>> begin Supplied material

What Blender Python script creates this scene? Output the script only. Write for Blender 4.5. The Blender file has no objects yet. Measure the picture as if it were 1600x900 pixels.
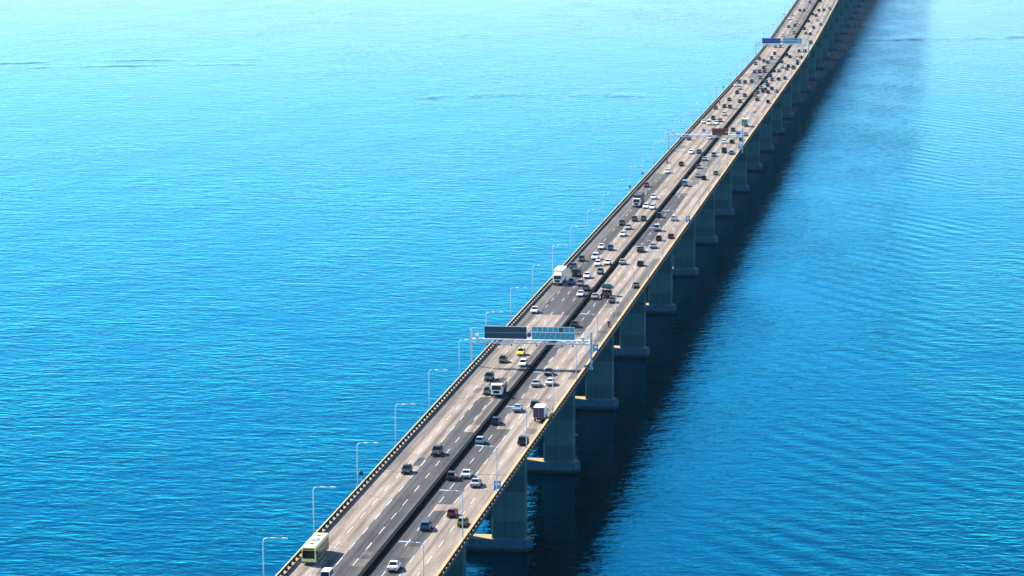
import bpy, bmesh, math, random
from mathutils import Vector, Matrix

random.seed(7)
scene = bpy.context.scene
COL = scene.collection

# ------------------------------------------------------------------ camera
ZD = 23.9                       # road level above the water
CAM = Vector((97.93, 0.0, 123.56 + ZD))
pitch, yaw, roll = math.radians(8.306), math.radians(-8.1346), math.radians(-0.1)
fw = Vector((math.sin(yaw) * math.cos(pitch), math.cos(yaw) * math.cos(pitch), -math.sin(pitch)))
rt = Vector((math.cos(yaw), -math.sin(yaw), 0.0))
up = rt.cross(fw)
rt2 = rt * math.cos(roll) + up * math.sin(roll)
up2 = -rt * math.sin(roll) + up * math.cos(roll)
cam_data = bpy.data.cameras.new('camera')
cam = bpy.data.objects.new('camera', cam_data)
COL.objects.link(cam)
cam.matrix_world = Matrix(((rt2.x, up2.x, -fw.x, CAM.x), (rt2.y, up2.y, -fw.y, CAM.y),
                           (rt2.z, up2.z, -fw.z, CAM.z), (0, 0, 0, 1)))
cam_data.sensor_width = 36.0
cam_data.lens = 36.0 * 5030.57 / 1600.0
cam_data.clip_start = 1.0
cam_data.clip_end = 60000.0
scene.camera = cam

# ------------------------------------------------------------------ sky, sun, exposure
SUN_VEC = Vector((-3.2, 1.97, 3.0)).normalized()      # towards the sun
sun_el = math.asin(SUN_VEC.z)
sun_az = math.atan2(SUN_VEC.x, SUN_VEC.y)
world = bpy.data.worlds.new('World')
scene.world = world
world.use_nodes = True
wn = world.node_tree
sky = wn.nodes.new('ShaderNodeTexSky')
sky.sky_type = 'NISHITA'
sky.sun_disc = False
sky.sun_elevation = sun_el
sky.sun_rotation = sun_az
sky.ozone_density = 6.0
sky.dust_density = 0.0
sky.air_density = 1.0
wn.links.new(sky.outputs[0], wn.nodes['Background'].inputs[0])
wn.nodes['Background'].inputs[1].default_value = 0.098

sun_data = bpy.data.lights.new('sun', 'SUN')
sun_data.energy = 5.0
sun_data.angle = math.radians(0.53)
sun_data.color = (1.0, 0.90, 0.76)
sun = bpy.data.objects.new('sun', sun_data)
COL.objects.link(sun)
sun.rotation_euler = (-SUN_VEC).to_track_quat('-Z', 'Y').to_euler()
sun.location = (-300, 600, 400)

vs = scene.view_settings
vs.view_transform = 'Standard'
vs.look = 'None'
vs.exposure = 1.5
vs.gamma = 1.0
vs.use_curve_mapping = False
scene.cycles.max_bounces = 6
scene.cycles.diffuse_bounces = 3
scene.cycles.glossy_bounces = 3
scene.cycles.transmission_bounces = 2
scene.cycles.volume_bounces = 0
scene.cycles.sample_clamp_indirect = 4.0
scene.cycles.sample_clamp_direct = 12.0


# ------------------------------------------------------------------ materials
class NT:
    """small helper round a material's node tree"""
    def __init__(self, name):
        self.mat = bpy.data.materials.new(name)
        self.mat.use_nodes = True
        self.t = self.mat.node_tree
        self.b = self.t.nodes['Principled BSDF']
        self.out = self.t.nodes['Material Output']

    def n(self, typ, **kw):
        nd = self.t.nodes.new(typ)
        for k, v in kw.items():
            setattr(nd, k, v)
        return nd

    def l(self, a, b):
        self.t.links.new(a, b)

    def math(self, op, a, b=None, c=None, clamp=False):
        m = self.n('ShaderNodeMath', operation=op)
        m.use_clamp = clamp
        for i, v in enumerate((a, b, c)):
            if v is None:
                continue
            if isinstance(v, (int, float)):
                m.inputs[i].default_value = v
            else:
                self.l(v, m.inputs[i])
        return m.outputs[0]

    def coord(self, scale=(1, 1, 1), loc=(0, 0, 0), rot=(0, 0, 0)):
        tc = self.n('ShaderNodeTexCoord')
        mp = self.n('ShaderNodeMapping')
        mp.inputs['Scale'].default_value = scale
        mp.inputs['Location'].default_value = loc
        mp.inputs['Rotation'].default_value = rot
        self.l(tc.outputs['Object'], mp.inputs[0])
        return mp.outputs[0]

    def noise(self, vec, scale=1.0, detail=3.0, rough=0.5, dist=0.0):
        nz = self.n('ShaderNodeTexNoise')
        nz.inputs['Scale'].default_value = scale
        nz.inputs['Detail'].default_value = detail
        nz.inputs['Roughness'].default_value = rough
        nz.inputs['Distortion'].default_value = dist
        self.l(vec, nz.inputs['Vector'])
        return nz.outputs[0]

    def ramp(self, fac, stops):
        r = self.n('ShaderNodeValToRGB')
        el = r.color_ramp.elements
        while len(el) < len(stops):
            el.new(0.5)
        for e, (p, c) in zip(el, stops):
            e.position = p
            e.color = (*c, 1) if len(c) == 3 else c
        self.l(fac, r.inputs[0])
        return r.outputs[0]

    def mix(self, fac, a, b):
        m = self.n('ShaderNodeMix', data_type='RGBA')
        for v, i in ((fac, 0), (a, 6), (b, 7)):
            if isinstance(v, (int, float)):
                m.inputs[i].default_value = v
            elif isinstance(v, tuple):
                m.inputs[i].default_value = (*v, 1)
            else:
                self.l(v, m.inputs[i])
        return m.outputs[2]

    def maprange(self, v, a, b, c=0.0, d=1.0):
        m = self.n('ShaderNodeMapRange')
        self.l(v, m.inputs[0])
        for i, x in enumerate((a, b, c, d)):
            m.inputs[i + 1].default_value = x
        return m.outputs[0]


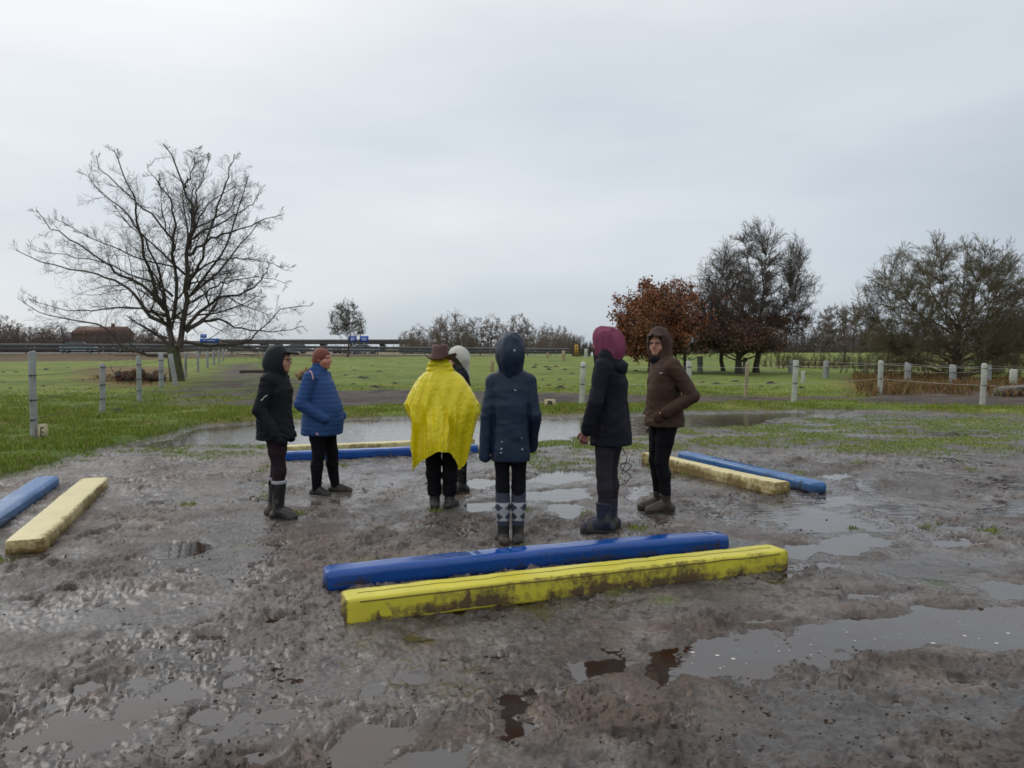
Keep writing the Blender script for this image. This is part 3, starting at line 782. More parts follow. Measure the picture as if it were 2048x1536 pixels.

>> end Supplied material

Problem details:
Reproduce only the lines running from the beginning of the entries above to the line holding "COL = scene.collection", inclusive. Pictures stay out of the copy.

Exercise answer:
What Blender Python script creates this scene? Output the script only. Write for Blender 4.5. The Blender file has no objects yet. Measure the picture as if it were 1600x900 pixels.
import bpy, bmesh, math, random
from mathutils import Vector, Matrix

random.seed(7)
scene = bpy.context.scene
COL = scene.collection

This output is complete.